The empirical formula of a compound is $C{{H}_{4}}$. One mole of this compound has a mass of 42 g. Its molecular mass is:
A) $C{{H}_{2}}$
B) ${{C}_{2}}{{H}_{2}}$
C)${{C}_{3}}{{H}_{6}}$
D)${{C}_{3}}{{H}_{8}}$

Answer 1

Hint: An empirical formula is the simplest whole number ratio of atoms present in a compound whereas molecular formula shows the exact number of different types of atoms present in a molecule of a compound. Refer to the relation between molecular mass and empirical formula.

Complete answer:
We are given that the empirical formula of a compound is $C{{H}_{2}}$. One mole of this compound has a mass of 42 g.

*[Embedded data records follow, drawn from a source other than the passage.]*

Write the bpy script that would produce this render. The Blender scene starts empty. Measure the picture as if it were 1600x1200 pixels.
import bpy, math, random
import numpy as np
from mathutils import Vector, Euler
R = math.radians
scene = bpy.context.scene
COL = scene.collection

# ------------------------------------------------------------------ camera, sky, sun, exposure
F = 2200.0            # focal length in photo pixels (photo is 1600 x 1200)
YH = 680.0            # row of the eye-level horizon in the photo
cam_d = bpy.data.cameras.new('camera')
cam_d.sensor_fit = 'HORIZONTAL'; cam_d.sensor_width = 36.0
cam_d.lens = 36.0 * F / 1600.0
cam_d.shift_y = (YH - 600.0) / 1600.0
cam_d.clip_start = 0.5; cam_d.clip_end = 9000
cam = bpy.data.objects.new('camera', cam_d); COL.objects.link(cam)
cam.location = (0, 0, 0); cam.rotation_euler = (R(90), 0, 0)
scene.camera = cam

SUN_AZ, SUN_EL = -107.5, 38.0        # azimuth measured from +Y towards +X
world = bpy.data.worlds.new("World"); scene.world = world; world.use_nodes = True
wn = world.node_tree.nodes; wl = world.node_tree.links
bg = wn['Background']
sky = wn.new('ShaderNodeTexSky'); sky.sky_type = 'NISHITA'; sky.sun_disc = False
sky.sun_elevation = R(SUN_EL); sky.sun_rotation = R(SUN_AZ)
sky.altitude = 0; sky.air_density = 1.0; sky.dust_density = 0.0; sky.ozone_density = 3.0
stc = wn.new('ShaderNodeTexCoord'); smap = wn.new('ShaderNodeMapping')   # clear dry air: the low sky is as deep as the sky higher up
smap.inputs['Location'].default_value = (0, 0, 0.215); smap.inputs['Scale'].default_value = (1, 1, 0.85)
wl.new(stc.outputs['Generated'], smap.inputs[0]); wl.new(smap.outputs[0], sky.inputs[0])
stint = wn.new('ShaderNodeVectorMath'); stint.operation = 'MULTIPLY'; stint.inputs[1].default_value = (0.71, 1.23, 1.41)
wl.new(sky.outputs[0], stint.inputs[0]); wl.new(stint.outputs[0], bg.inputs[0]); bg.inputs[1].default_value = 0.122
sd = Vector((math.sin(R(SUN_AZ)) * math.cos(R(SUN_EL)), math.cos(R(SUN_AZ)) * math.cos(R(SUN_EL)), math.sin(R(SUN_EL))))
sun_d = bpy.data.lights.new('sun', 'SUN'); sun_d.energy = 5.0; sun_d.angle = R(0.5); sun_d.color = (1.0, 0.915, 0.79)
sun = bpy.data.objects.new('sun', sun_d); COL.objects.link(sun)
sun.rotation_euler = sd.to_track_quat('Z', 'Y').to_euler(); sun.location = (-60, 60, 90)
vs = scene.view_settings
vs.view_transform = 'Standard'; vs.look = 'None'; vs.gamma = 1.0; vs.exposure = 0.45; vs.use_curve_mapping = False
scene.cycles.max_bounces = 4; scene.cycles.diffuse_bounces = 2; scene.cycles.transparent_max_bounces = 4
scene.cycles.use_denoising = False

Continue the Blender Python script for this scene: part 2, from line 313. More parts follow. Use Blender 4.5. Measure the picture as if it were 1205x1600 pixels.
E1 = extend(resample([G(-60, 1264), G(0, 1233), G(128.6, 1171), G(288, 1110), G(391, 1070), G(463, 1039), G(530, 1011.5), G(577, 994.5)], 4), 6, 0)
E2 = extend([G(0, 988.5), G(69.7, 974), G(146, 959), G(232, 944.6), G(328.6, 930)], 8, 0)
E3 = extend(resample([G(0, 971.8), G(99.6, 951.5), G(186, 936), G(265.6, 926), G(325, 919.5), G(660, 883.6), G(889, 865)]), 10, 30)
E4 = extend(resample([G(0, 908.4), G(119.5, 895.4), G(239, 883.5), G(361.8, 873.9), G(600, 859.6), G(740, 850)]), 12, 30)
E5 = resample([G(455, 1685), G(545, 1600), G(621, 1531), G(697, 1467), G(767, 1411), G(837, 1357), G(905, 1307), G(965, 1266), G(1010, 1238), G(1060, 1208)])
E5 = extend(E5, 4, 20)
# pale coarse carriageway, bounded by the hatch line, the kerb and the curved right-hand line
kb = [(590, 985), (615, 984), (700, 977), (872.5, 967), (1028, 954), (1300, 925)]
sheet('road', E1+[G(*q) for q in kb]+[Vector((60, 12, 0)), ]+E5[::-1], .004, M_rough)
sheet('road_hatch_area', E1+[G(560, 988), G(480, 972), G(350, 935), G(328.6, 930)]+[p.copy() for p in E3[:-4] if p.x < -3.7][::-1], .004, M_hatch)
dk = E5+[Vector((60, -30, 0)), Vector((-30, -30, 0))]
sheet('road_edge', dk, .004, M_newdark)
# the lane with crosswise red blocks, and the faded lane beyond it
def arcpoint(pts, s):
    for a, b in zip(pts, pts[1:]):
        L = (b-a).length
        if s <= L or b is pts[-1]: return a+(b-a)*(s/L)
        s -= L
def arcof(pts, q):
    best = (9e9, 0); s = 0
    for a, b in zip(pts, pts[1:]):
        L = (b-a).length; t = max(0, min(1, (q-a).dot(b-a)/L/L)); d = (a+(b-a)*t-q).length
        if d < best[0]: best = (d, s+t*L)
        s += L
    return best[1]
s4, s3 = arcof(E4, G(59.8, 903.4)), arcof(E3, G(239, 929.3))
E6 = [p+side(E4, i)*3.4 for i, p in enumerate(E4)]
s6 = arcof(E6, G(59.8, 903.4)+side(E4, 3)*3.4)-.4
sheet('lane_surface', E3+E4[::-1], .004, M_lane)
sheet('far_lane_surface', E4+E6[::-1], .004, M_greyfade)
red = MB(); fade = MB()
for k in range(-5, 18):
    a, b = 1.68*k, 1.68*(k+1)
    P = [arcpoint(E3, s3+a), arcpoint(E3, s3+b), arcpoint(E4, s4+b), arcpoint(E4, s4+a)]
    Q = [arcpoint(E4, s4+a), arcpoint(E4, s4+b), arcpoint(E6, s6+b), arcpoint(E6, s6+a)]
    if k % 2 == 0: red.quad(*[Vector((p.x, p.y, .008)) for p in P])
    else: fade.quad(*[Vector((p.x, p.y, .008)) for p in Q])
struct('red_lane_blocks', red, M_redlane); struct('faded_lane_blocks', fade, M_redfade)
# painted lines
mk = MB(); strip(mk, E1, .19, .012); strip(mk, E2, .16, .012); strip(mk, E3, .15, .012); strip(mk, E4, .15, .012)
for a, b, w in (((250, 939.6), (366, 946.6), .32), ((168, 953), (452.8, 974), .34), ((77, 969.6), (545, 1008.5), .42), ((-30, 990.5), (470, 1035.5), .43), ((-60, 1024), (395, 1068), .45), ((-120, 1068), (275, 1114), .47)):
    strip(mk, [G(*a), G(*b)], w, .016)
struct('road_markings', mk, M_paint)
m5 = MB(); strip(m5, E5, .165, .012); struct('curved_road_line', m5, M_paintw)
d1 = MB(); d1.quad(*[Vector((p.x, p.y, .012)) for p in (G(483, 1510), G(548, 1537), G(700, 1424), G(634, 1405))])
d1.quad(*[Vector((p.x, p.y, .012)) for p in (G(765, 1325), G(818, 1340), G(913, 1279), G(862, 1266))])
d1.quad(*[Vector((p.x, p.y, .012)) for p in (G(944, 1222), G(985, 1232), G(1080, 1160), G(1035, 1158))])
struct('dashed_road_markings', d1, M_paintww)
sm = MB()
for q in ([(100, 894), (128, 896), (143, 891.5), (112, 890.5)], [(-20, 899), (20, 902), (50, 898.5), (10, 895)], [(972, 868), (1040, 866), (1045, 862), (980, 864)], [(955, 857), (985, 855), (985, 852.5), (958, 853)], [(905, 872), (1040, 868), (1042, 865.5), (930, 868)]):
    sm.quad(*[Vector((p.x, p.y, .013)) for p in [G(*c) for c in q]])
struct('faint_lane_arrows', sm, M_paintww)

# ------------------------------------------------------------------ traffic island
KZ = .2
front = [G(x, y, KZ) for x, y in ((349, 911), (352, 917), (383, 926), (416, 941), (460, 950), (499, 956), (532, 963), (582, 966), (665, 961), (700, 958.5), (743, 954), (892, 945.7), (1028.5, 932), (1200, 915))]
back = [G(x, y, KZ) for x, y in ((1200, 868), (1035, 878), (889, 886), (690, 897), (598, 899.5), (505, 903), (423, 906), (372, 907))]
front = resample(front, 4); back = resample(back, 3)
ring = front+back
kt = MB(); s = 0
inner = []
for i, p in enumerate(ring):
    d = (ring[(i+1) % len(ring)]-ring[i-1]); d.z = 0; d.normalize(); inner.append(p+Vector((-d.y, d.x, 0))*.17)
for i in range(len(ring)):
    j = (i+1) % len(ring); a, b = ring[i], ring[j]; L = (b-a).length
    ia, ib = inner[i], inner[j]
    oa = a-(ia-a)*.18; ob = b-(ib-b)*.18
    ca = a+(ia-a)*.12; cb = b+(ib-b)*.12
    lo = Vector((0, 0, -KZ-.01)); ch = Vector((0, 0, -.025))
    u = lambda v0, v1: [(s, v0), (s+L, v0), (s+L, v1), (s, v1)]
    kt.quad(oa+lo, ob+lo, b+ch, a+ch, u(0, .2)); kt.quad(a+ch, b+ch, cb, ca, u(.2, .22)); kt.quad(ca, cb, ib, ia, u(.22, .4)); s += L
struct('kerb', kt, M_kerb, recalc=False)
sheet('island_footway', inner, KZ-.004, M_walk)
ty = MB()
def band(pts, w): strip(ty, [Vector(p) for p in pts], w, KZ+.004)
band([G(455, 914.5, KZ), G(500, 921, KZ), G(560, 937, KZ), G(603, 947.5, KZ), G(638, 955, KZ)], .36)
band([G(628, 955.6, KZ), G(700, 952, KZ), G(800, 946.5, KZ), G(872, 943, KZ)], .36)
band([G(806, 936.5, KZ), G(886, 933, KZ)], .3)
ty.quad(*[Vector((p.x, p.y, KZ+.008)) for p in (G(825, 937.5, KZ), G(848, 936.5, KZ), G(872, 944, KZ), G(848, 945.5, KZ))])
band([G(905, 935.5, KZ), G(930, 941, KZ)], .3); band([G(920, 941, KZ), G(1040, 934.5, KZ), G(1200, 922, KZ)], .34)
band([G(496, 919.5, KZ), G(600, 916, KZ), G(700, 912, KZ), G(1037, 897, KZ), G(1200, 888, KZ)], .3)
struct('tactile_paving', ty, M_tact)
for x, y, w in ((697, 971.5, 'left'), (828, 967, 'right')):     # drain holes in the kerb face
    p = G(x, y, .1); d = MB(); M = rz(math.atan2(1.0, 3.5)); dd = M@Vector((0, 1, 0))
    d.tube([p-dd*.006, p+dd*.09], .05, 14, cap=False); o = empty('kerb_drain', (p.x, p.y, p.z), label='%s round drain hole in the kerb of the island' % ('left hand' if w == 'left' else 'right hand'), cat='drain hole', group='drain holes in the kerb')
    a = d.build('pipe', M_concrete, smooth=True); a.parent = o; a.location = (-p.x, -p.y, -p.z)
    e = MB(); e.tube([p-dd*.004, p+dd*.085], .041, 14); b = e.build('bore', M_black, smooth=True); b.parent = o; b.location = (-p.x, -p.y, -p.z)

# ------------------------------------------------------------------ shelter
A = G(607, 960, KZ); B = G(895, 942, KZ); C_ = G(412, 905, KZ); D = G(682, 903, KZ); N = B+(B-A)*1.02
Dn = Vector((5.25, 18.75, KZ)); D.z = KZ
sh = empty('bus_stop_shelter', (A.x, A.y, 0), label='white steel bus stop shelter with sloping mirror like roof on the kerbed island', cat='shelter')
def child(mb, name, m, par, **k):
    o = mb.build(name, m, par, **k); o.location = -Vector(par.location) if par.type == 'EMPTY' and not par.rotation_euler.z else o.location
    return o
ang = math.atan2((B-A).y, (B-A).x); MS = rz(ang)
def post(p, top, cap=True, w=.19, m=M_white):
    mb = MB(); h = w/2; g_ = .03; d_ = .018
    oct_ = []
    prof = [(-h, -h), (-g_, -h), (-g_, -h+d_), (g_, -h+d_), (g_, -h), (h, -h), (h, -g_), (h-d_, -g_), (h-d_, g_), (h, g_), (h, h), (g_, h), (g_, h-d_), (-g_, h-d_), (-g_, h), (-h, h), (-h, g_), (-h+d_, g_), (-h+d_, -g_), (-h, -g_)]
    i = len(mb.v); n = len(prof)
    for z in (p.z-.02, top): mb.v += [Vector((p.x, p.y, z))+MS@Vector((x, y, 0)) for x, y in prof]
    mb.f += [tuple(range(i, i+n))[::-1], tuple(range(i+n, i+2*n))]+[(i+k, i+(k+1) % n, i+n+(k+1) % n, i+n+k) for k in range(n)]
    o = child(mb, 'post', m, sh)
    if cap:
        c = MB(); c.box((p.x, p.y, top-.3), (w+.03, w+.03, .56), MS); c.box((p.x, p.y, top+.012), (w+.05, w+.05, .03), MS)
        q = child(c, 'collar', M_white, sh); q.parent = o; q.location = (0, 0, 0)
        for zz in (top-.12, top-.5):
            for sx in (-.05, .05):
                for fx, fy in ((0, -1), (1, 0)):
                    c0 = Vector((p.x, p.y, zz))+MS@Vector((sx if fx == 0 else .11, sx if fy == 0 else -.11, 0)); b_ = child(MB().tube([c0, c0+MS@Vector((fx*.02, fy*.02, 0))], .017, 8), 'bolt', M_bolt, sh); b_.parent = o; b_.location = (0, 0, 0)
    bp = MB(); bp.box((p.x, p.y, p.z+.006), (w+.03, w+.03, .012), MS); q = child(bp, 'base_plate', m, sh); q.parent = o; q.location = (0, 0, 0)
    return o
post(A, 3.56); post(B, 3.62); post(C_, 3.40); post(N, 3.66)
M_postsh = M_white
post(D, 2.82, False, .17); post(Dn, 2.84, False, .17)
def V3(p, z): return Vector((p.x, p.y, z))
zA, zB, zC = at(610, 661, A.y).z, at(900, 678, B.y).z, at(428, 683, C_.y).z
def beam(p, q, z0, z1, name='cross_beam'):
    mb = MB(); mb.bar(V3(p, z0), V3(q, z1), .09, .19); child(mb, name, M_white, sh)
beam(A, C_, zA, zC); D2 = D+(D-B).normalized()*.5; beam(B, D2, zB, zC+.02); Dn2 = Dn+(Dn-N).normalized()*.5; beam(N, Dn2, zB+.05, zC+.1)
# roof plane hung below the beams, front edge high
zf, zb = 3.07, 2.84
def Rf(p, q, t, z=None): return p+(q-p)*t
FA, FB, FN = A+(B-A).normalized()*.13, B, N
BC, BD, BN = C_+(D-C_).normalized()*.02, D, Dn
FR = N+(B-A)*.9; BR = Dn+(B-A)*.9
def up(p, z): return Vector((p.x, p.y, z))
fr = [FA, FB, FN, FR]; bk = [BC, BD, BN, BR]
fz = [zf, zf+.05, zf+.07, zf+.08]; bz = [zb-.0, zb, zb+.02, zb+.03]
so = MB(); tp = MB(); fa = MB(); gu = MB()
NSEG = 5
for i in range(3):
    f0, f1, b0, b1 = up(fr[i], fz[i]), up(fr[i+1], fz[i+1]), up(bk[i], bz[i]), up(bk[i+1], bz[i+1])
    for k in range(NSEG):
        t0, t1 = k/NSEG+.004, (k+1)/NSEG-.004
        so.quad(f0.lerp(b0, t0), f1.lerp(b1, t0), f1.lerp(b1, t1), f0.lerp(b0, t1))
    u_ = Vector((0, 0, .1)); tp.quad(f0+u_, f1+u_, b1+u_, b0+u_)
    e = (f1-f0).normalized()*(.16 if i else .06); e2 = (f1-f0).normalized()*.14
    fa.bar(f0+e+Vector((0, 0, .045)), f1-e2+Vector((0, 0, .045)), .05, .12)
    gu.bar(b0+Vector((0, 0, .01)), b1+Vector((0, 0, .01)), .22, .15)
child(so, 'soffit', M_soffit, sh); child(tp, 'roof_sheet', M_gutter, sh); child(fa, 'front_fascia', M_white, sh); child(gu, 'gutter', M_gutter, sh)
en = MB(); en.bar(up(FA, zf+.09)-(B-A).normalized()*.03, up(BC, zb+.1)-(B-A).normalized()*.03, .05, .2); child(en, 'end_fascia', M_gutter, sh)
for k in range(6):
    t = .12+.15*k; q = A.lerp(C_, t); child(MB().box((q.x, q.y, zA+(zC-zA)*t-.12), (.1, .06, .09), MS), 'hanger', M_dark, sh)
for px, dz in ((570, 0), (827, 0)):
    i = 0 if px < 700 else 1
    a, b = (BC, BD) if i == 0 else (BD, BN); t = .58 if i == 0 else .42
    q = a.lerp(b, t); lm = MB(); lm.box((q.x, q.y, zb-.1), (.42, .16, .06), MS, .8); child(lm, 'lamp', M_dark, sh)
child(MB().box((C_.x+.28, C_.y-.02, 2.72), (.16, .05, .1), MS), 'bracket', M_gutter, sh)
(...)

This means, the molecular mass of the compound is given because the mass of one mole of a substance in grams is called its molecular mass.
We are asked to find the molecular formula of the compound. Let us proceed in the steps.
Step 1. Determine empirical formula mass.
Add the atomic masses of various atoms present in the empirical formula to calculate empirical formula mass.
For $C{{H}_{2}}$, Empirical formula mass: $12+(2\times 1)$ = 14 g.
Step 2. Divide the molecular mass by empirical formula mass.
The molecular mass of the compound is 42 g.
Therefore,$\dfrac{Molecular\,mass}{Empirical\,mass}=\dfrac{42}{14}=3=(n)$
Step 3. Multiply empirical formula by $n$ obtained above to get the molecular formula.
 Molecular formula = $Empirical\,formula\times n$
Where, n=3 and empirical formulas is $C{{H}_{2}}$
Therefore, molecular formula is ${{(C{{H}_{2}})}_{3}}$, or ${{C}_{3}}{{H}_{6}}$

Hence, option C is correct.

Note:
The molecular formula obtained i.e., the compound ${{C}_{3}}{{H}_{6}}$is known with the common name ‘propylene’ and IUPAC name as propene. Its structure is $C{{H}_{2}}=CH-C{{H}_{3}}$. It is an unsaturated compound. If the mass percent of various atoms present in a compound is known, its empirical formula can be determined and consequently, molecular formula can also be determined.